Viene spedito a combattere tra la Grecia e la Jugoslavia, ma con l’armistizio dell’8 settembre del 1943, fugge a piedi con altri commilitoni. Riesce a tornare a casa illeso. Finita la guerra ritrova il lavoro nell’albergo che ha cambiato nome: Albergo Italia. Ormai fa solo il cameriere. Alla fine degli anni quaranta conosce Giuseppina Funaro, una ragazza di Priverno. Con lei si sposerà e nasceranno quattro figli, Franca Daniela, Barbara e Riccardo.

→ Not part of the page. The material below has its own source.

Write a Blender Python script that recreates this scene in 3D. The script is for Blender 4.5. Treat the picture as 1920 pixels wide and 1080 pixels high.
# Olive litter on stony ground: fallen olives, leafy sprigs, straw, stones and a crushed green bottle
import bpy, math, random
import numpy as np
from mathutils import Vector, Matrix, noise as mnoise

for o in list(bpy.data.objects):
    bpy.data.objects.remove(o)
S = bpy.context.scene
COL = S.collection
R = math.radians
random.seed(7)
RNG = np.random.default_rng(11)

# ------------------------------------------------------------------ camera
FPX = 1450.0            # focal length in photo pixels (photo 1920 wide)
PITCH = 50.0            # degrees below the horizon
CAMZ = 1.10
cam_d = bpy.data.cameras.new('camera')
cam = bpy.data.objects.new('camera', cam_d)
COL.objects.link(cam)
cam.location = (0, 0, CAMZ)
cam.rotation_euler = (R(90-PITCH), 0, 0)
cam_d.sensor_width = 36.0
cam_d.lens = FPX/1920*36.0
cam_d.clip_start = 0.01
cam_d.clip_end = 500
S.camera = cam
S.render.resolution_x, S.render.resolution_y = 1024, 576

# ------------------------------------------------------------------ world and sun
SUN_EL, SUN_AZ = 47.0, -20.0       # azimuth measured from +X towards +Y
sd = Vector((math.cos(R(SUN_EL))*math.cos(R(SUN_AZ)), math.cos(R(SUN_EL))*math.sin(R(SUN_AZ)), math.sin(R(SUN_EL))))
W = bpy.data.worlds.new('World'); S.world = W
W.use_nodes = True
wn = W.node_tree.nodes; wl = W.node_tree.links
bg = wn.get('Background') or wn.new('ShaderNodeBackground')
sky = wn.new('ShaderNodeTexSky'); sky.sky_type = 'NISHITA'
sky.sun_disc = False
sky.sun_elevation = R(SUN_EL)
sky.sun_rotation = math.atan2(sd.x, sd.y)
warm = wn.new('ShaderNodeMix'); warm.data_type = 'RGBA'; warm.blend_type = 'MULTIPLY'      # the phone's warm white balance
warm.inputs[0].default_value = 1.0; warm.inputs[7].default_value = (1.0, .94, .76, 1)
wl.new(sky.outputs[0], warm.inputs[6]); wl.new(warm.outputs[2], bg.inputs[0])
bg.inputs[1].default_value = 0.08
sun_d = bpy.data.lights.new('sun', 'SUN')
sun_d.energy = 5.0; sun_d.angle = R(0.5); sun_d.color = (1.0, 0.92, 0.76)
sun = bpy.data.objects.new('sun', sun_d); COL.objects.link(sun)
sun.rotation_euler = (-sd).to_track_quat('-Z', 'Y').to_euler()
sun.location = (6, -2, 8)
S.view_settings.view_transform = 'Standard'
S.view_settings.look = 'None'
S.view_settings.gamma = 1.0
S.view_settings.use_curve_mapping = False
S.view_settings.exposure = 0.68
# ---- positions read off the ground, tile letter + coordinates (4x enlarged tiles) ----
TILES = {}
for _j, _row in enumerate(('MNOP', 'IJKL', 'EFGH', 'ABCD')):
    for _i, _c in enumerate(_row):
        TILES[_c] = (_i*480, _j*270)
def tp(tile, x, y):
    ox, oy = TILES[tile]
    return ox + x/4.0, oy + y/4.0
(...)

Nei primi anni cinquanta, in Corso della Repubblica, la famiglia Cifra apre il bar del Corso, accanto al cinema. Peppino verrà chiamato per fare il barista in quel bar. Una parte dei soldi che ha guadagnato negli anni li ha messi da parte, perché ha un sogno da realizzare. E nel 1960 lo avvera. Ottiene in concessione una piccola area in via Emanuele Filiberto, per la realizzazione di un chiosco, vicino le case popolari, che chiamerà Little Bar. Mette fondo a tutti i suoi risparmi e firma pure un pacco intero di cambiali.

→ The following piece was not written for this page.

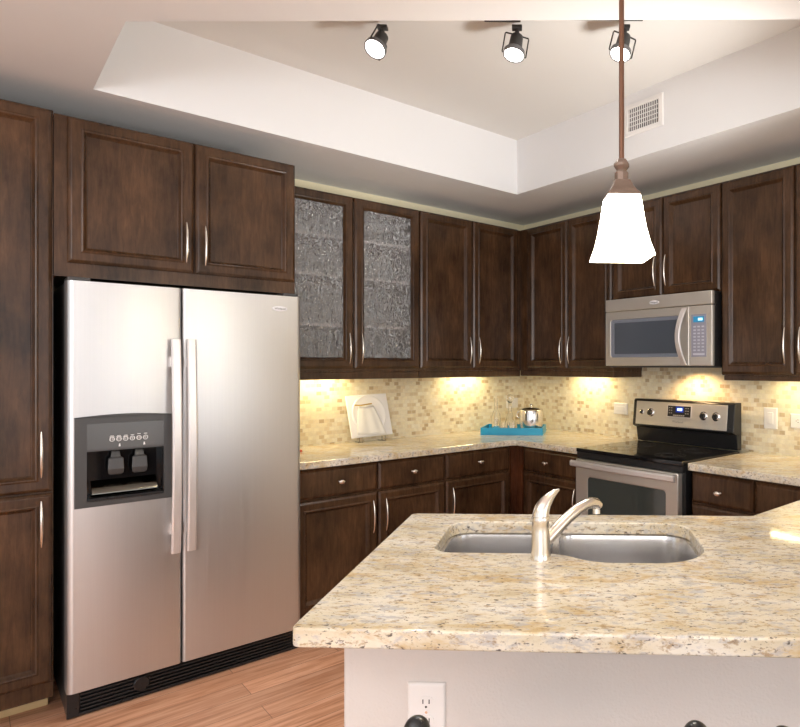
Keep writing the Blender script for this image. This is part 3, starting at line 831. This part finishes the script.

Ma lui ci crede, perché proprio davanti alla sua nuova attività metteranno la fermata dei pullman, e centinaia persone si fermeranno ogni giorno per far ritorno a casa con la corriera. Le cose vanno benissimo e lui tranquillamente si ripaga l’investimento. Ma negli anni ottanta, le autolinee del centro verranno trasferite in quelle nuove, a poche centinaia di metri dal suo chiosco, e la fermata che ha davanti sarà rimossa. Peppino continua a tenere il suo Little Bar, nonostante faccia fatica a far quadrare i conti, ora che tutte quelle persone che prendevano il pullman non ci sono più.
È tutta la sua vita e non vuole assolutamente chiuderlo. Con grandi sacrifici riuscirà a gestirlo ancora molti anni. Nel 2000 Peppino si ammala, un ictus lo ferma. I figli però non ne vogliono sapere di quel Bar, troppi sacrifici. Dopo la scomparsa di Peppino, avvenuta il 16 giugno 2006, il bar sarà ceduto ad altre persone.
Franca e Daniela Brizzi raccontano
Franca, che effetto ti fa quando passi davanti a quel chiosco?
“Provo tanto dispiacere vederlo così in abbandono. Lì ci rivedo tutti i sacrifici di mio padre, e anche l’amore che aveva per quel lavoro”
Daniela, che ricordi hai di tuo padre?
“Di un uomo buono ma autorevole, dedito solo al lavoro. Non ha mai fatto una vacanza. Solo il lunedì, con il bar chiuso per riposo settimanale, ci portava a fare la passeggiata a piedi. Non aveva mai preso la patente, anche se a lui sarebbe piaciuto molto guidare la macchina. L’unico mezzo che usava era la bicicletta, con la quale portava i caffè a domicilio. Soprattutto nella scuola vicina, la “Col di Lana”. Per lui che non aveva studiato era un onore intrattenersi quei cinque minuti con le maestre, a cui faceva pagare un prezzo irrisorio il caffè. Mia mamma rimaneva alla cassa e lui andava”
Franca, un ricordo particolare?
“Sicuramente la festa di Santa Maria Goretti che si svolgeva ogni anno. Nella processione, io impersonavo la Santa sotto la statua che veniva trasportata da un trattore. Mio padre, per l’occasione, chiamava a rapporto tutti i famigliari per farsi aiutare nel bar. Venivano addirittura i nostri parenti romani”
Daniela, nonna Rosa e tuo papà erano molto legati?
“Sì, lo erano profondamente, hanno vissuto sempre insieme”
Che tipo era?
“Era una donna semplice, cresciuta in un orfanotrofio. Ha dovuto sempre lottare e lavorare per sfamare i suoi sette figli”
E tuo nonno, il musicista?
“Mio padre non lo ha mai conosciuto e mia nonna non l’ha più rivisto”
Ce l’ho messa tutta per rendere semplice una storia abbastanza complessa, ma ne valeva la pena.